===== Data provided
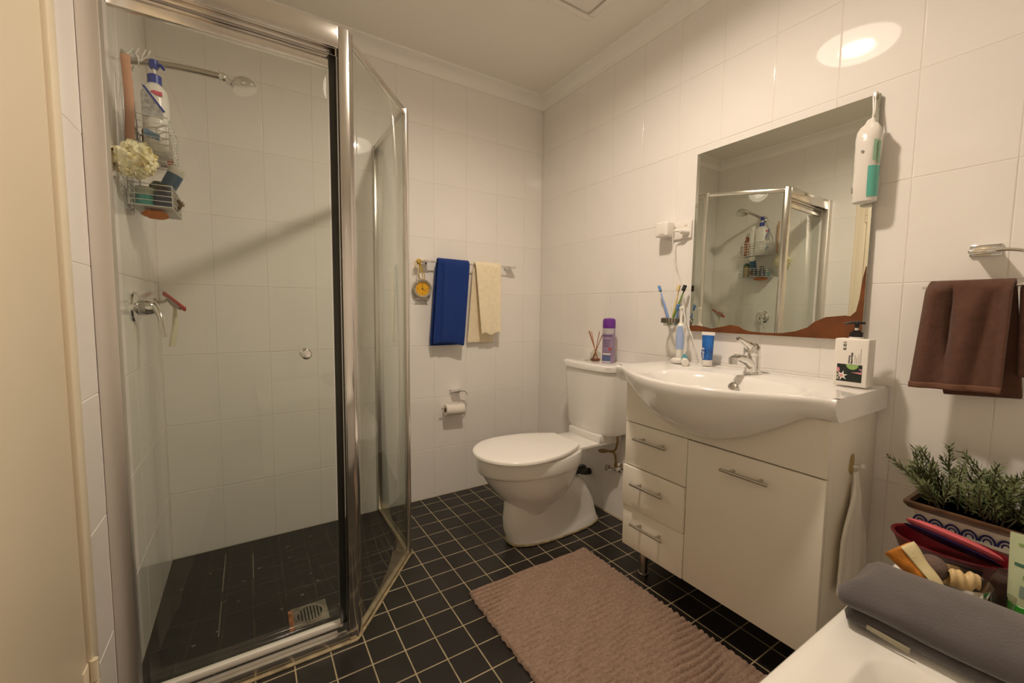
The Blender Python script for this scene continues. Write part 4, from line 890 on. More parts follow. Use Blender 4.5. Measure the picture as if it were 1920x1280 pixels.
def brush(label, base, tip, mh, mb_, mhead, group=None):
    base = Vector(base); tip = Vector(tip); d = (tip - base); L = d.length; d.normalize()
    t = thing('toothbrush', label, 'toothbrush', tuple(base))
    MB().tube([base, base + d * L * 0.25, base + d * L * 0.5, base + d * L * 0.62, base + d * L * 0.80], [0.0042, 0.0058, 0.0050, 0.0034, 0.0026], 10).build('handle', mh, t)
    MB().tube([base + d * L * 0.79, base + d * L * 0.97], [0.0028, 0.0042], 8).build('neck', mb_, t)
    f_ = Vector((-0.6, -0.2, 0.5)); f_ = (f_ - d * f_.dot(d)).normalized(); s_ = d.cross(f_)
    rot = Matrix((s_, f_, d)).transposed()
    c = base + d * L * 0.90 + f_ * 0.007
    MB().box(c - Vector((0.006, 0.0065, 0.013)), c + Vector((0.006, 0.0065, 0.013)), 0.0012, rot=rot).build('bristles', mhead, t)
    return t
M_BB = mat('sky_blue_plastic', hexc('6f90cf'), 0.3); M_CRM = mat('ivory_plastic', hexc('d6bf82'), 0.4)
brush('toothbrush with blue head and blue grip leaning left in the holder', (HX, HY + 0.006, 1.048), (-0.036, -0.975, 1.222), M_BB, mat('frosted_plastic', (0.62, 0.62, 0.62), 0.3), mat('blue_bristle', hexc('4f7fb8'), 0.7))
brush('ivory toothbrush leaning right behind the black headed one in holder', (HX + 0.004, HY + 0.000, 1.048), (-0.030, -1.081, 1.224), M_CRM, M_CRM, mat('ivory_bristle', hexc('d9c58c'), 0.7))
brush('green and black toothbrush with black head leaning right in the holder', (HX - 0.008, HY - 0.002, 1.046), (-0.032, -1.116, 1.222), mat('lime_green_plastic', hexc('6f8f3c'), 0.35), M_BLACK, mat('black_bristle', (0.02, 0.015, 0.012), 0.7))
brush('small toothbrush with blue tip at right side of the holder', (HX + 0.004, HY - 0.018, 1.046), (-0.070, -1.112, 1.132), M_BB, M_WPL, mat('blue_bristle', (0, 0, 1)))

et = thing('electric_toothbrush', 'pale blue and white electric toothbrush standing on its charger on the basin', 'toothbrush', (-0.085, -1.134, BZ))
EX, EY = -0.085, -1.134
MB().lathe([(0.034, 0.0), (0.036, 0.003), (0.035, 0.014), (0.026, 0.020), (0.012, 0.022)], (EX, EY, BZ + 0.003), (0, 0, 1), 28).build('charger', M_WPL, et)
MB().lathe([(0.0135, 0.022), (0.0155, 0.030), (0.0160, 0.070), (0.0165, 0.110), (0.0175, 0.140), (0.0165, 0.158), (0.009, 0.168)], (EX, EY, BZ + 0.003), (0, 0, 1), 24).build('handle', M_WPL, et)
gp = []
MB().grid(lambda u, v: (EX + (0.0172 + 0.0012 * math.sin(PI * v)) * math.cos(PI + 0.45 + (u - 0.5) * 2.3 * (0.45 + 0.55 * math.sin(PI * min(1, v * 0.55 + 0.4)))), EY + (0.0172 + 0.0012 * math.sin(PI * v)) * math.sin(PI + 0.45 + (u - 0.5) * 2.3 * (0.45 + 0.55 * math.sin(PI * min(1, v * 0.55 + 0.4)))), BZ + 0.062 + 0.098 * v), 12, 12).build('grip', mat('powder_blue_rubber', hexc('9db2da'), 0.5), et)
MB().lathe([(0.0085, 0.168), (0.0055, 0.176), (0.0052, 0.222), (0.0060, 0.232)], (EX, EY, BZ + 0.003), (0, 0, 1), 16).lathe([(0.0075, -0.006), (0.0075, 0.006)], (EX, EY, BZ + 0.236), (-1, 0.2, 0), 14).build('brush_head', M_WPL, et)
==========
● Problem
Copy out all the data exactly; skip the pictures.

● Response below
The Blender Python script for this scene continues. Write part 4, from line 890 on. More parts follow. Use Blender 4.5. Measure the picture as if it were 1920x1280 pixels.
def brush(label, base, tip, mh, mb_, mhead, group=None):
    base = Vector(base); tip = Vector(tip); d = (tip - base); L = d.length; d.normalize()
    t = thing('toothbrush', label, 'toothbrush', tuple(base))
    MB().tube([base, base + d * L * 0.25, base + d * L * 0.5, base + d * L * 0.62, base + d * L * 0.80], [0.0042, 0.0058, 0.0050, 0.0034, 0.0026], 10).build('handle', mh, t)
    MB().tube([base + d * L * 0.79, base + d * L * 0.97], [0.0028, 0.0042], 8).build('neck', mb_, t)
    f_ = Vector((-0.6, -0.2, 0.5)); f_ = (f_ - d * f_.dot(d)).normalized(); s_ = d.cross(f_)
    rot = Matrix((s_, f_, d)).transposed()
    c = base + d * L * 0.90 + f_ * 0.007
    MB().box(c - Vector((0.006, 0.0065, 0.013)), c + Vector((0.006, 0.0065, 0.013)), 0.0012, rot=rot).build('bristles', mhead, t)
    return t
M_BB = mat('sky_blue_plastic', hexc('6f90cf'), 0.3); M_CRM = mat('ivory_plastic', hexc('d6bf82'), 0.4)
brush('toothbrush with blue head and blue grip leaning left in the holder', (HX, HY + 0.006, 1.048), (-0.036, -0.975, 1.222), M_BB, mat('frosted_plastic', (0.62, 0.62, 0.62), 0.3), mat('blue_bristle', hexc('4f7fb8'), 0.7))
brush('ivory toothbrush leaning right behind the black headed one in holder', (HX + 0.004, HY + 0.000, 1.048), (-0.030, -1.081, 1.224), M_CRM, M_CRM, mat('ivory_bristle', hexc('d9c58c'), 0.7))
brush('green and black toothbrush with black head leaning right in the holder', (HX - 0.008, HY - 0.002, 1.046), (-0.032, -1.116, 1.222), mat('lime_green_plastic', hexc('6f8f3c'), 0.35), M_BLACK, mat('black_bristle', (0.02, 0.015, 0.012), 0.7))
brush('small toothbrush with blue tip at right side of the holder', (HX + 0.004, HY - 0.018, 1.046), (-0.070, -1.112, 1.132), M_BB, M_WPL, mat('blue_bristle', (0, 0, 1)))

et = thing('electric_toothbrush', 'pale blue and white electric toothbrush standing on its charger on the basin', 'toothbrush', (-0.085, -1.134, BZ))
EX, EY = -0.085, -1.134
MB().lathe([(0.034, 0.0), (0.036, 0.003), (0.035, 0.014), (0.026, 0.020), (0.012, 0.022)], (EX, EY, BZ + 0.003), (0, 0, 1), 28).build('charger', M_WPL, et)
MB().lathe([(0.0135, 0.022), (0.0155, 0.030), (0.0160, 0.070), (0.0165, 0.110), (0.0175, 0.140), (0.0165, 0.158), (0.009, 0.168)], (EX, EY, BZ + 0.003), (0, 0, 1), 24).build('handle', M_WPL, et)
gp = []
MB().grid(lambda u, v: (EX + (0.0172 + 0.0012 * math.sin(PI * v)) * math.cos(PI + 0.45 + (u - 0.5) * 2.3 * (0.45 + 0.55 * math.sin(PI * min(1, v * 0.55 + 0.4)))), EY + (0.0172 + 0.0012 * math.sin(PI * v)) * math.sin(PI + 0.45 + (u - 0.5) * 2.3 * (0.45 + 0.55 * math.sin(PI * min(1, v * 0.55 + 0.4)))), BZ + 0.062 + 0.098 * v), 12, 12).build('grip', mat('powder_blue_rubber', hexc('9db2da'), 0.5), et)
MB().lathe([(0.0085, 0.168), (0.0055, 0.176), (0.0052, 0.222), (0.0060, 0.232)], (EX, EY, BZ + 0.003), (0, 0, 1), 16).lathe([(0.0075, -0.006), (0.0075, 0.006)], (EX, EY, BZ + 0.236), (-1, 0.2, 0), 14).build('brush_head', M_WPL, et)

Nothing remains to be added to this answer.